▶ _YOUR INSTRUCTIONS_: Write out the data again exactly, skipping every picture.

▶ _INFORMATION SHOWN_:
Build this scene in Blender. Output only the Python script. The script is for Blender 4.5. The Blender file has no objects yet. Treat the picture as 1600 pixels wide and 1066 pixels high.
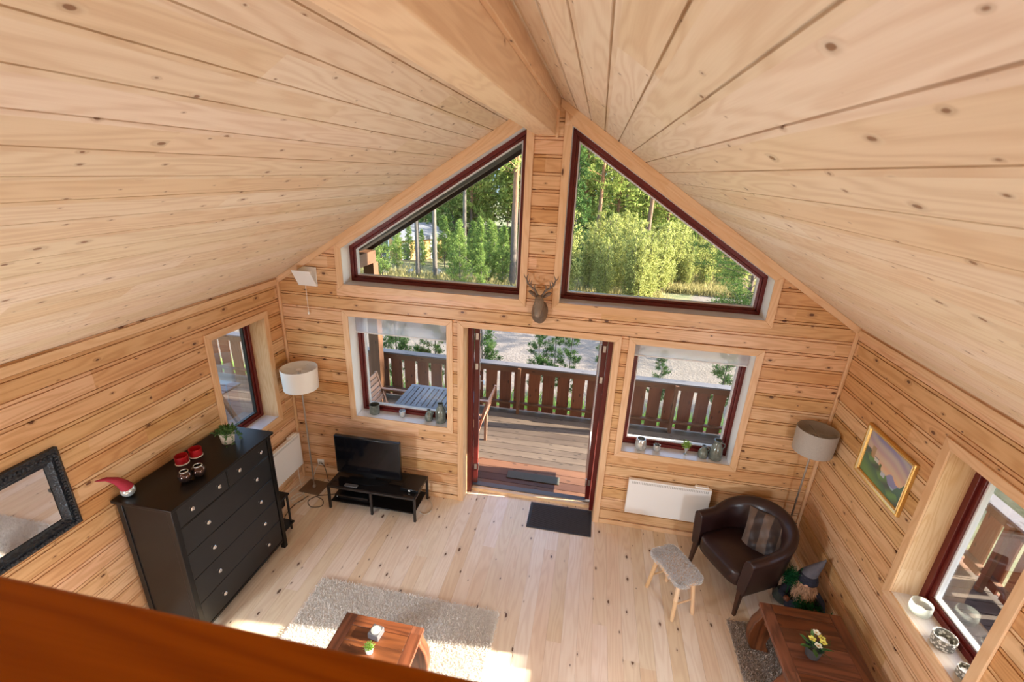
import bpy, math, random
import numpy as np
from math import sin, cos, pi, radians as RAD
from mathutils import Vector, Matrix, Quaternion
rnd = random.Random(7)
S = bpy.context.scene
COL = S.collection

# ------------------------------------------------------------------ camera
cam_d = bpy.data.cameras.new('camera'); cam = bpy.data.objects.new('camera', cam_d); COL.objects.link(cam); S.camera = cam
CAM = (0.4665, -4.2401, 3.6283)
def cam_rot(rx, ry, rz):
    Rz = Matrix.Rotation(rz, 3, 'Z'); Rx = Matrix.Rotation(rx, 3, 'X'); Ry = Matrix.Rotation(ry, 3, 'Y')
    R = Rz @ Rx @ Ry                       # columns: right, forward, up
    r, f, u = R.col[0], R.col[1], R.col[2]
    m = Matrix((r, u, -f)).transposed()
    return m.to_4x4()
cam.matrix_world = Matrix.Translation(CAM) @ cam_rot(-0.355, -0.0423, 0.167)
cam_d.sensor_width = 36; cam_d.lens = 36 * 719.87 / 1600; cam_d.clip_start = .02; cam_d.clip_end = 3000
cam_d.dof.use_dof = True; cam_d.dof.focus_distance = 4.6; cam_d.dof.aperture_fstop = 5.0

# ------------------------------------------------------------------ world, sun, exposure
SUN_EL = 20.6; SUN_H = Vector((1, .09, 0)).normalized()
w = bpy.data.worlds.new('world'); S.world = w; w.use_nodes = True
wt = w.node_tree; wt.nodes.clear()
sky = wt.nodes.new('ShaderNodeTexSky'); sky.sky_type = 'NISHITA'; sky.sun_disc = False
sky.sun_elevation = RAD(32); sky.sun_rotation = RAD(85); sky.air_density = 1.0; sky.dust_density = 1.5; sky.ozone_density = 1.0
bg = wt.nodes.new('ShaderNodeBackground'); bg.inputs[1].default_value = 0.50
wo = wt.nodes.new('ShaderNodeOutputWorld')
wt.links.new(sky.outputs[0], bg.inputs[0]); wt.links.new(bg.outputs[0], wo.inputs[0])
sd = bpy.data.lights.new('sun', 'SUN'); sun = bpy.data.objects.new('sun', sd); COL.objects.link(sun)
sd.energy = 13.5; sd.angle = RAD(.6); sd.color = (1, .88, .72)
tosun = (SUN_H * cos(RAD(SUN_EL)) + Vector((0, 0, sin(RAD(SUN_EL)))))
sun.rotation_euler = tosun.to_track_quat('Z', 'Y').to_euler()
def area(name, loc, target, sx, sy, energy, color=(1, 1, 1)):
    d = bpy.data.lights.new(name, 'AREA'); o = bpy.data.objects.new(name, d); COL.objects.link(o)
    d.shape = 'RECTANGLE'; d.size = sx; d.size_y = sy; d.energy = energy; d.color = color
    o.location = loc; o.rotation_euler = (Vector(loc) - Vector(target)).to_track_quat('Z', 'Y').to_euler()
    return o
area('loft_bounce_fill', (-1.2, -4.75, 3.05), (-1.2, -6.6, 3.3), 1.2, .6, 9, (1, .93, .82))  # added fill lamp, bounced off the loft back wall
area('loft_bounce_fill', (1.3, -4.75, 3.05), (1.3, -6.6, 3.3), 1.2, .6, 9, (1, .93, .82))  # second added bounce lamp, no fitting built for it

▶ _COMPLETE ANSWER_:
Build this scene in Blender. Output only the Python script. The script is for Blender 4.5. The Blender file has no objects yet. Treat the picture as 1600 pixels wide and 1066 pixels high.
import bpy, math, random
import numpy as np
from math import sin, cos, pi, radians as RAD
from mathutils import Vector, Matrix, Quaternion
rnd = random.Random(7)
S = bpy.context.scene
COL = S.collection

# ------------------------------------------------------------------ camera
cam_d = bpy.data.cameras.new('camera'); cam = bpy.data.objects.new('camera', cam_d); COL.objects.link(cam); S.camera = cam
CAM = (0.4665, -4.2401, 3.6283)
def cam_rot(rx, ry, rz):
    Rz = Matrix.Rotation(rz, 3, 'Z'); Rx = Matrix.Rotation(rx, 3, 'X'); Ry = Matrix.Rotation(ry, 3, 'Y')
    R = Rz @ Rx @ Ry                       # columns: right, forward, up
    r, f, u = R.col[0], R.col[1], R.col[2]
    m = Matrix((r, u, -f)).transposed()
    return m.to_4x4()
cam.matrix_world = Matrix.Translation(CAM) @ cam_rot(-0.355, -0.0423, 0.167)
cam_d.sensor_width = 36; cam_d.lens = 36 * 719.87 / 1600; cam_d.clip_start = .02; cam_d.clip_end = 3000
cam_d.dof.use_dof = True; cam_d.dof.focus_distance = 4.6; cam_d.dof.aperture_fstop = 5.0

# ------------------------------------------------------------------ world, sun, exposure
SUN_EL = 20.6; SUN_H = Vector((1, .09, 0)).normalized()
w = bpy.data.worlds.new('world'); S.world = w; w.use_nodes = True
wt = w.node_tree; wt.nodes.clear()
sky = wt.nodes.new('ShaderNodeTexSky'); sky.sky_type = 'NISHITA'; sky.sun_disc = False
sky.sun_elevation = RAD(32); sky.sun_rotation = RAD(85); sky.air_density = 1.0; sky.dust_density = 1.5; sky.ozone_density = 1.0
bg = wt.nodes.new('ShaderNodeBackground'); bg.inputs[1].default_value = 0.50
wo = wt.nodes.new('ShaderNodeOutputWorld')
wt.links.new(sky.outputs[0], bg.inputs[0]); wt.links.new(bg.outputs[0], wo.inputs[0])
sd = bpy.data.lights.new('sun', 'SUN'); sun = bpy.data.objects.new('sun', sd); COL.objects.link(sun)
sd.energy = 13.5; sd.angle = RAD(.6); sd.color = (1, .88, .72)
tosun = (SUN_H * cos(RAD(SUN_EL)) + Vector((0, 0, sin(RAD(SUN_EL)))))
sun.rotation_euler = tosun.to_track_quat('Z', 'Y').to_euler()
def area(name, loc, target, sx, sy, energy, color=(1, 1, 1)):
    d = bpy.data.lights.new(name, 'AREA'); o = bpy.data.objects.new(name, d); COL.objects.link(o)
    d.shape = 'RECTANGLE'; d.size = sx; d.size_y = sy; d.energy = energy; d.color = color
    o.location = loc; o.rotation_euler = (Vector(loc) - Vector(target)).to_track_quat('Z', 'Y').to_euler()
    return o
area('loft_bounce_fill', (-1.2, -4.75, 3.05), (-1.2, -6.6, 3.3), 1.2, .6, 9, (1, .93, .82))  # added fill lamp, bounced off the loft back wall
area('loft_bounce_fill', (1.3, -4.75, 3.05), (1.3, -6.6, 3.3), 1.2, .6, 9, (1, .93, .82))  # second added bounce lamp, no fitting built for it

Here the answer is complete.